Cependant il y a deux raisons de penser que la plupart des fragmens philosophiques ont été extraits de comédies. Parmi les cinq les plus étendus où ce caractère semble le plus marqué, trois au moins ne peuvent guère avoir une autre origine : ils sont sous forme de dialogue. Deux font parler successivement les interlocuteurs, et dans le troisième, le personnage qui parle seul en interpelle un second, Eumée, auquel il communique ses observations sur l’instinct des animaux. Ce nom d’Eumée a même fait penser que ces vers pouvaient être tirés de la pièce intitulée Ulysse naufragé.
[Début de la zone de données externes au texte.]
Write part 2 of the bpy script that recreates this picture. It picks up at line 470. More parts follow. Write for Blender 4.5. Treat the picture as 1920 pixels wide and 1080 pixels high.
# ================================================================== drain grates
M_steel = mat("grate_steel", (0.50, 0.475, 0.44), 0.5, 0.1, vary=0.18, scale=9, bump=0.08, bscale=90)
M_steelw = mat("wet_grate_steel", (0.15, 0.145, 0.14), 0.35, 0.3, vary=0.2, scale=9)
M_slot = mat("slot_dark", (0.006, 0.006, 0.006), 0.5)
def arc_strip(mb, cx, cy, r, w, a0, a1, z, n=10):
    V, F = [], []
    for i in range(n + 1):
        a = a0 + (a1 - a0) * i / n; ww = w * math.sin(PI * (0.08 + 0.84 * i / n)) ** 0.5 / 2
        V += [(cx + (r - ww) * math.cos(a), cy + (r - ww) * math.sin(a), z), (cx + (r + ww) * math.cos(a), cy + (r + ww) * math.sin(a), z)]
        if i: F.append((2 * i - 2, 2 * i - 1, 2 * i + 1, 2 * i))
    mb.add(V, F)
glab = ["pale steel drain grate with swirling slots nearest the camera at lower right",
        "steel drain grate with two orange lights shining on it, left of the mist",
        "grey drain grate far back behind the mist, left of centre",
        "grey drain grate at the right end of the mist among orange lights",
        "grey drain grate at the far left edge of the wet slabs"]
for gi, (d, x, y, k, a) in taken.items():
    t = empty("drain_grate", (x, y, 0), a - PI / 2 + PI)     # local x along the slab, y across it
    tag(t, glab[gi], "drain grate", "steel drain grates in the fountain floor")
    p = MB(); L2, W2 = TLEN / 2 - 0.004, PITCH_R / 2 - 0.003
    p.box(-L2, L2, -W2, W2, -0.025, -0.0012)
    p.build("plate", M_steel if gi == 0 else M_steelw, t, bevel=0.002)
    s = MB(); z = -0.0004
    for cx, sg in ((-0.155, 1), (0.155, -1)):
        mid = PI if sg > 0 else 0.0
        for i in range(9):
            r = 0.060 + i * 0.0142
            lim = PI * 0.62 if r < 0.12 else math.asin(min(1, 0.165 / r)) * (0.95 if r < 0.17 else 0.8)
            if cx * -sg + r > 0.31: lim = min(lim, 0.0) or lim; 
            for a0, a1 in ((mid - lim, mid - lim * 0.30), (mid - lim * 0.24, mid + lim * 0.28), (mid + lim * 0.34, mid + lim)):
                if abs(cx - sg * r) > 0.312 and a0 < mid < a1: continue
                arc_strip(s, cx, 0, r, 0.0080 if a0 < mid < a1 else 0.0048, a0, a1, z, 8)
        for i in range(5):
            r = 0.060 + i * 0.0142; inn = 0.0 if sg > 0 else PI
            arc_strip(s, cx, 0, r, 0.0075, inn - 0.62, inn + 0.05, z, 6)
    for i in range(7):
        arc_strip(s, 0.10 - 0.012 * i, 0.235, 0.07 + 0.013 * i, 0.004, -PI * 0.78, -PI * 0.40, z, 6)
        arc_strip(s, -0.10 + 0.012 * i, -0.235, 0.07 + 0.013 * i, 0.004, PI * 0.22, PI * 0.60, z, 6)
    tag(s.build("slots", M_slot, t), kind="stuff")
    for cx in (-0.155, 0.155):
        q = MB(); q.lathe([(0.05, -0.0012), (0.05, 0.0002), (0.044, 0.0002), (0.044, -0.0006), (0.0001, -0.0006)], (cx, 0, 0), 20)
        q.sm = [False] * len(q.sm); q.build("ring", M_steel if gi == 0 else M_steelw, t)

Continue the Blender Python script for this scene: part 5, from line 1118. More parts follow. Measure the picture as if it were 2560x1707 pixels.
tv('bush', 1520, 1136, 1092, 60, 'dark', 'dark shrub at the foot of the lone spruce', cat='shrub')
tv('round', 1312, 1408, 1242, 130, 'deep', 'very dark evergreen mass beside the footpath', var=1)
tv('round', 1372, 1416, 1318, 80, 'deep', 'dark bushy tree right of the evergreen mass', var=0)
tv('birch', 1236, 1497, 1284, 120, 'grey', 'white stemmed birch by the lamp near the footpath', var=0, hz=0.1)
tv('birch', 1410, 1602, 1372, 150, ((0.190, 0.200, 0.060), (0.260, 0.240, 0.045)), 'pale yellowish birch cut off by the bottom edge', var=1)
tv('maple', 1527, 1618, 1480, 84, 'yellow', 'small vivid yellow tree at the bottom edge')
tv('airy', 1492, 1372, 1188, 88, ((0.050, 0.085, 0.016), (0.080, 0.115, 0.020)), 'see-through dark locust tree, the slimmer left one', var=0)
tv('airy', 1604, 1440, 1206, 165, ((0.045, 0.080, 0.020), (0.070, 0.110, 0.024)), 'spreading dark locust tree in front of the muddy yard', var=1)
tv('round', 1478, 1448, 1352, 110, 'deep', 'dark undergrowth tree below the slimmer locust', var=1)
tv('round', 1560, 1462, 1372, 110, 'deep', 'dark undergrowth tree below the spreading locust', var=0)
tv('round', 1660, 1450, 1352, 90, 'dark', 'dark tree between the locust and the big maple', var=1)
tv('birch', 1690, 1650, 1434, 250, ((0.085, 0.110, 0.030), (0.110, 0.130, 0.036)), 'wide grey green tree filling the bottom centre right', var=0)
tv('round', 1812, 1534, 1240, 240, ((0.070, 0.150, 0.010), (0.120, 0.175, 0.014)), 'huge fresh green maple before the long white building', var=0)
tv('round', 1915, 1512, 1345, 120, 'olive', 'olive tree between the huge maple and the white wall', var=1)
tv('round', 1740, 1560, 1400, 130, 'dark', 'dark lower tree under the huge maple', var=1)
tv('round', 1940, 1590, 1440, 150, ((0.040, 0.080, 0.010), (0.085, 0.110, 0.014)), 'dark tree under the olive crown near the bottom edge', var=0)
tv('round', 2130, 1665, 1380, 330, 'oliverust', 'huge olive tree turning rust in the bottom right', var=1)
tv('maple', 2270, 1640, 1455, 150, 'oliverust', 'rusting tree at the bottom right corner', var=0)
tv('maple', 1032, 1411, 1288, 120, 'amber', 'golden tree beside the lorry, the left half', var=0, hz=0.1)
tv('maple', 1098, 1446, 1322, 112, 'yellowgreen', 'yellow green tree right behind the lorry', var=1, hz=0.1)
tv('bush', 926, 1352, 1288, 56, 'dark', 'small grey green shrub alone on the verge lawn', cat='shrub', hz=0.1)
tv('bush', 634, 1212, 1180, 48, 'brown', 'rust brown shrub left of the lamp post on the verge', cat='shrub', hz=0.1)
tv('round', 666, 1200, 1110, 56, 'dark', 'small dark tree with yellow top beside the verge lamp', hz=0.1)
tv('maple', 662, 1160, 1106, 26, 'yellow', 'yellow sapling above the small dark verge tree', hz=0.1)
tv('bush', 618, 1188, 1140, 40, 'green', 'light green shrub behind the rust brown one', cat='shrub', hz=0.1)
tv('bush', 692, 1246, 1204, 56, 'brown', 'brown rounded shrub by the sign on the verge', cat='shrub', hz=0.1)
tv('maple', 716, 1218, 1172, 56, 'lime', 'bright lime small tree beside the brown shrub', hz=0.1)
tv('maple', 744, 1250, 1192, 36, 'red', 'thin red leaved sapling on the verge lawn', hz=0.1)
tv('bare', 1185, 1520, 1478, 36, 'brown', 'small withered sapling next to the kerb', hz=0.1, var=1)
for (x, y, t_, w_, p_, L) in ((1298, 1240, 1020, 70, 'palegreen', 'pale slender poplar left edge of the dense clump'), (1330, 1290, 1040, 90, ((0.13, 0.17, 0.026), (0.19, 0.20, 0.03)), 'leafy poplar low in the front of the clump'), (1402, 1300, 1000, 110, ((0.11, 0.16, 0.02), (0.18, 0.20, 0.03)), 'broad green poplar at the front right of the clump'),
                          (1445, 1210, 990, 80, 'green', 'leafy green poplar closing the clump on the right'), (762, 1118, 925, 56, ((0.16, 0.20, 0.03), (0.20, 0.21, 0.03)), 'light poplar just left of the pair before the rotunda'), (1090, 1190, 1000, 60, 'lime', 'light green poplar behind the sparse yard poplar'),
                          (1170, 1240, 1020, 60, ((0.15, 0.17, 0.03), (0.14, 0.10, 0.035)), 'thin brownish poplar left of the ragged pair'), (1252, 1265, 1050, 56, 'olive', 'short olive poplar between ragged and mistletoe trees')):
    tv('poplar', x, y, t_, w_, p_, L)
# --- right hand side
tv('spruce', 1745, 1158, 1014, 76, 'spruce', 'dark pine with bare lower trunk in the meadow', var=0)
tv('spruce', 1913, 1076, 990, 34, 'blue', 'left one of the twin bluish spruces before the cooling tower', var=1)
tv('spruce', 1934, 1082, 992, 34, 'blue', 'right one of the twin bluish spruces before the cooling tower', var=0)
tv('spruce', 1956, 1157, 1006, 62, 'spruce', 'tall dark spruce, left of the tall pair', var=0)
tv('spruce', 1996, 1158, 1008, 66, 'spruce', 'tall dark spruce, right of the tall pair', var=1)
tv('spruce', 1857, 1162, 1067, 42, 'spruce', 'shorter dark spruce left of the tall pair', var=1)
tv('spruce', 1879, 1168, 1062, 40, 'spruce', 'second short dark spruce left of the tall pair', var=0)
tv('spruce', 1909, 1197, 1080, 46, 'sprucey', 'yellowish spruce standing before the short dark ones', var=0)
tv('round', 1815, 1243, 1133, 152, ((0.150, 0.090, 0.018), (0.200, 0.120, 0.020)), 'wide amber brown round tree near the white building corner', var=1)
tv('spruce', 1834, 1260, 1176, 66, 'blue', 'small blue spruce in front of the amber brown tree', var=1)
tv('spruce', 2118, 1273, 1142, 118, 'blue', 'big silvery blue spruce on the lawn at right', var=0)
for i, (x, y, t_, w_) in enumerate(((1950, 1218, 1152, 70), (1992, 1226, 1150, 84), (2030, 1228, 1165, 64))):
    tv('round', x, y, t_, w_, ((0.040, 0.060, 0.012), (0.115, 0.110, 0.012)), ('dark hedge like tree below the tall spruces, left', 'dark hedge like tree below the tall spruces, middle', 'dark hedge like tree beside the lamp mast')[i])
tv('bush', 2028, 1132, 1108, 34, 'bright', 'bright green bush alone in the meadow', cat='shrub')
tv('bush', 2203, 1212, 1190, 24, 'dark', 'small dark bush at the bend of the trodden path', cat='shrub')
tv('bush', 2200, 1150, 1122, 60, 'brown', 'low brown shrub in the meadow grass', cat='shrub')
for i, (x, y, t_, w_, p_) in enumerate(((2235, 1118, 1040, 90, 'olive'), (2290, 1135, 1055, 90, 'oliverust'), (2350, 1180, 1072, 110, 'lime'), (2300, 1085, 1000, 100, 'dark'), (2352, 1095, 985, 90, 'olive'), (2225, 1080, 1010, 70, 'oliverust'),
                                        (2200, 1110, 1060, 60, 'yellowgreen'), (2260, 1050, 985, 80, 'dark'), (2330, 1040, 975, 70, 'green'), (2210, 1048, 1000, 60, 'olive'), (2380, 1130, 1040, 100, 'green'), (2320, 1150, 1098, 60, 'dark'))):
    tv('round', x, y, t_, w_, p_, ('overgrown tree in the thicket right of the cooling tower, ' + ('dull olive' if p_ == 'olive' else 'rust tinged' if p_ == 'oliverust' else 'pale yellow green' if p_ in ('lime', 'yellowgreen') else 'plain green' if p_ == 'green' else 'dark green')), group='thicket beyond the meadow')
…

Ensuite les mètres employés par le poète amènent à la même conclusion : c’est ou le trimètre ïambique, qui de la poésie satirique est passé au drame, dont il est l’instrument ordinaire, ou bien le tétramètre trochaïque, qui ne convient pas mieux à une exposition philosophique. Ajoutons que l’emploi de ces deux vers dans une même œuvre, très fréquent dans le drame, serait sans exemple dans un poème didactique. Cette raison tirée des mètres est décisive. Elle tranche aussi la question pour des vers qui offrent un intérêt particulier parce qu’on y a cru saisir l’accent personnel du poète philosophe ; ce sont des tétramètres trochaïques :

« Ce que je pense, car telle est ma pensée, ce que je sais bien, c’est qu’il restera plus tard un souvenir de ces choses que je dis.